— START OF Material for this task —
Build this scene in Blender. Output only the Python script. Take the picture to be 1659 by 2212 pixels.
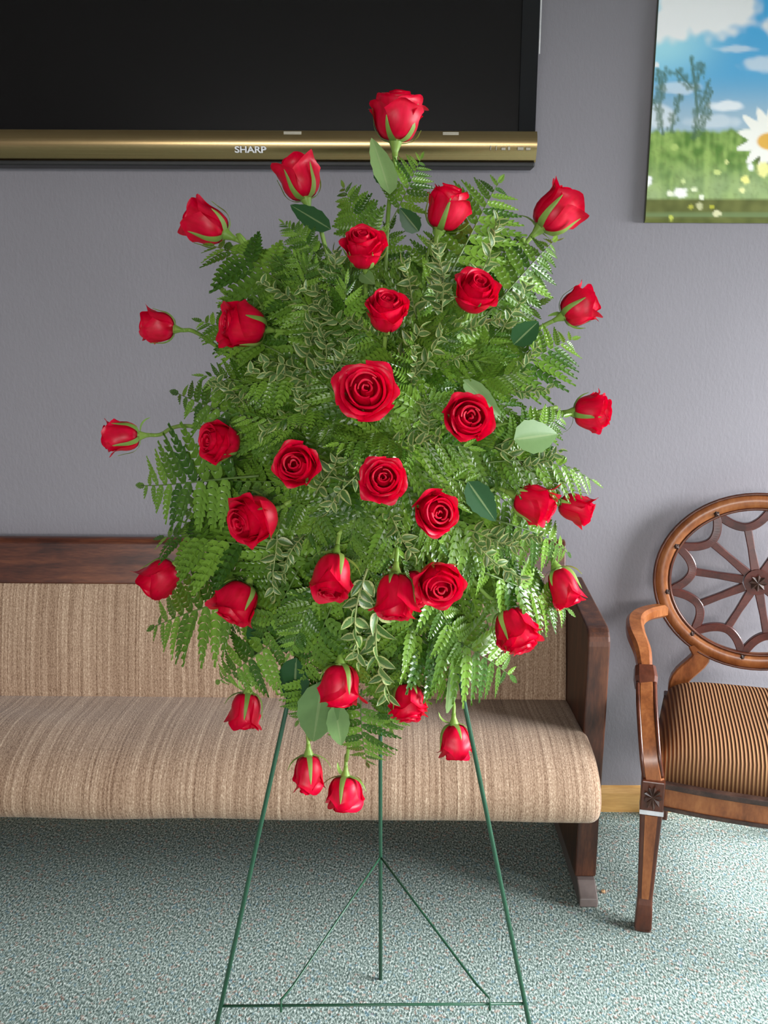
— END OF Material for this task —
— START OF Material for this task —
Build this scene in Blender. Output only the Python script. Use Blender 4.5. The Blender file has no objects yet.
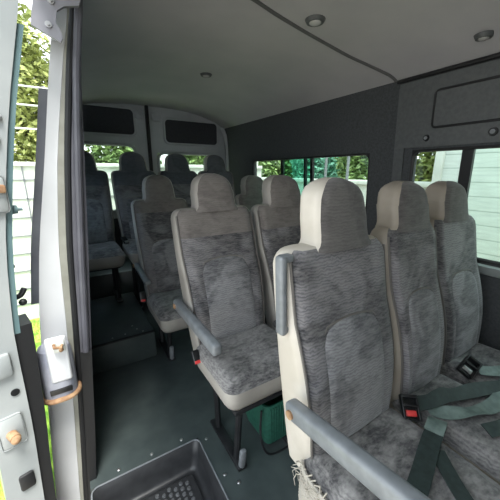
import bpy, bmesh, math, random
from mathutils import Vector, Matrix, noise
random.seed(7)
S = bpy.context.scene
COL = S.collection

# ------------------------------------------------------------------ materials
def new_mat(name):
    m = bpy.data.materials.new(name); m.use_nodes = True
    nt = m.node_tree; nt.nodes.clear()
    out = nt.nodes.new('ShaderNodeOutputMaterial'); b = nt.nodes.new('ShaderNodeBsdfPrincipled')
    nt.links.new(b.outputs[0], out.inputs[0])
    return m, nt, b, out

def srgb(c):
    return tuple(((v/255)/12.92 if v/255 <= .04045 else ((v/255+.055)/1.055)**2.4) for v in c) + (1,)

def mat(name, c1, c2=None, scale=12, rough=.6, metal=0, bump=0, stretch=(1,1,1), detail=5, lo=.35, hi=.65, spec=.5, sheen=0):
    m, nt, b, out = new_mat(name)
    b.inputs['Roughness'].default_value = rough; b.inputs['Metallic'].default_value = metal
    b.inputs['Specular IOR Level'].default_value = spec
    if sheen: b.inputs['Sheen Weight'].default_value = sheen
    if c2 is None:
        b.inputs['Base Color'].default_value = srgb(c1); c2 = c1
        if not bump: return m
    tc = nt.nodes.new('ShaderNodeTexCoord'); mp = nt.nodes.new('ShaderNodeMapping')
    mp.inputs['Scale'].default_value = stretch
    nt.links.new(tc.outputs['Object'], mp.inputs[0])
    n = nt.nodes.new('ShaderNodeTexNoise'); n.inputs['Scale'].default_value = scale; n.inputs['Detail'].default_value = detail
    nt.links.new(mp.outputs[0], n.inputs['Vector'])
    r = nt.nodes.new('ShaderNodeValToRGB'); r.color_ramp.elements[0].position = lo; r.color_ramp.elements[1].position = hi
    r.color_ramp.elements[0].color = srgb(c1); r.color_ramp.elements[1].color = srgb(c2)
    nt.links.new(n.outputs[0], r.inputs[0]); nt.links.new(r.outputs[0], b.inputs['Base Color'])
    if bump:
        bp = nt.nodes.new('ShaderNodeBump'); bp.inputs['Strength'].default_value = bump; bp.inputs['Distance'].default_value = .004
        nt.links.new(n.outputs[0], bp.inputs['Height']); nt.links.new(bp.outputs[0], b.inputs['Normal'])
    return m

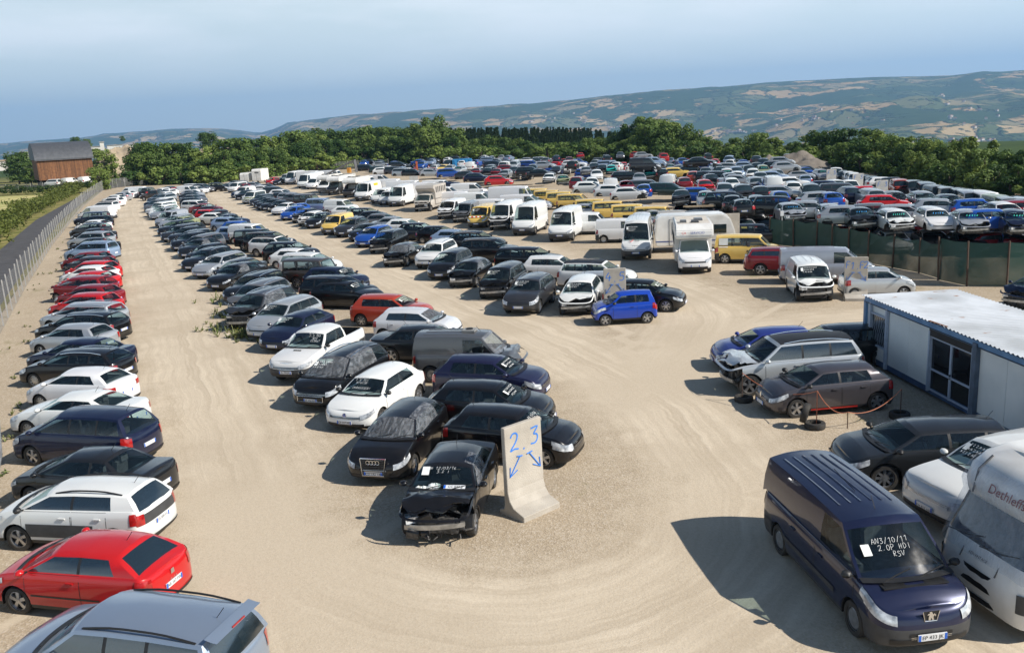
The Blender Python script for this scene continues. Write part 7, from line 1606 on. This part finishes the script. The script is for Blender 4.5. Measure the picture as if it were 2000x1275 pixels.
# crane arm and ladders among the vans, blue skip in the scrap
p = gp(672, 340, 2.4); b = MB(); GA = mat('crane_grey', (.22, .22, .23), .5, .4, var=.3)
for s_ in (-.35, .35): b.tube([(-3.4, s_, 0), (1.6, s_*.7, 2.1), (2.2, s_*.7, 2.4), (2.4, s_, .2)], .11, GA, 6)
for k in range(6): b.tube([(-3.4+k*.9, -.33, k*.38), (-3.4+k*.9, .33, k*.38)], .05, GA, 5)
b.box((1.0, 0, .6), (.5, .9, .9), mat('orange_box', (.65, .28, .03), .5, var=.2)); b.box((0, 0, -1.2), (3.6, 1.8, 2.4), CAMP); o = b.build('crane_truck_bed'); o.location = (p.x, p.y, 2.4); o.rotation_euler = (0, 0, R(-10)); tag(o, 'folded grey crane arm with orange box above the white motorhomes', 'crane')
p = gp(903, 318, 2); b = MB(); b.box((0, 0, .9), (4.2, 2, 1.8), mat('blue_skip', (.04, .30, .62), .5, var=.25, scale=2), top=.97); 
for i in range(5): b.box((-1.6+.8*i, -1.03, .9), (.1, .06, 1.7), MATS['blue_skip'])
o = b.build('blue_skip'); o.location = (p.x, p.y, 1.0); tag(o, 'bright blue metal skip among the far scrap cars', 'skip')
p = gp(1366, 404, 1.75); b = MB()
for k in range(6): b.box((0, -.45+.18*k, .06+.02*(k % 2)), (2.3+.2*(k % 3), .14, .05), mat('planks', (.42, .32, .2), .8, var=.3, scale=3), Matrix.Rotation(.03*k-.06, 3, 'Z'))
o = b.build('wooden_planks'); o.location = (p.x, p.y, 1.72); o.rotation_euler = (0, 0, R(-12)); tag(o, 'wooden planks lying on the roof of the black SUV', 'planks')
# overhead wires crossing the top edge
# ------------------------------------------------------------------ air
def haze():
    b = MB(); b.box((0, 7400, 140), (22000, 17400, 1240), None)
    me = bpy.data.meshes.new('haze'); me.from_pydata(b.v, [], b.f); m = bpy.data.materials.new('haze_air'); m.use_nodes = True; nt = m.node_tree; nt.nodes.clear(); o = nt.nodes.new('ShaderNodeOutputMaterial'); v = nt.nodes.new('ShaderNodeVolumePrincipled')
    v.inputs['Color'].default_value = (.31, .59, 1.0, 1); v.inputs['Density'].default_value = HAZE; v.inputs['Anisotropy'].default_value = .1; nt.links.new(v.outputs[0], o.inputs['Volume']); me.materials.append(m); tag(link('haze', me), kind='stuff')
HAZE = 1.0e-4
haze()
— END OF Material for this task —
> What needs to be done: Copy every line in the listing above where the string "Python" turns up.

> Response:
Build this scene in Blender. Output only the Python script. Take the picture to be 1659 by 2212 pixels.
Build this scene in Blender. Output only the Python script. Use Blender 4.5. The Blender file has no objects yet.
The Blender Python script for this scene continues. Write part 7, from line 1606 on. This part finishes the script. The script is for Blender 4.5. Measure the picture as if it were 2000x1275 pixels.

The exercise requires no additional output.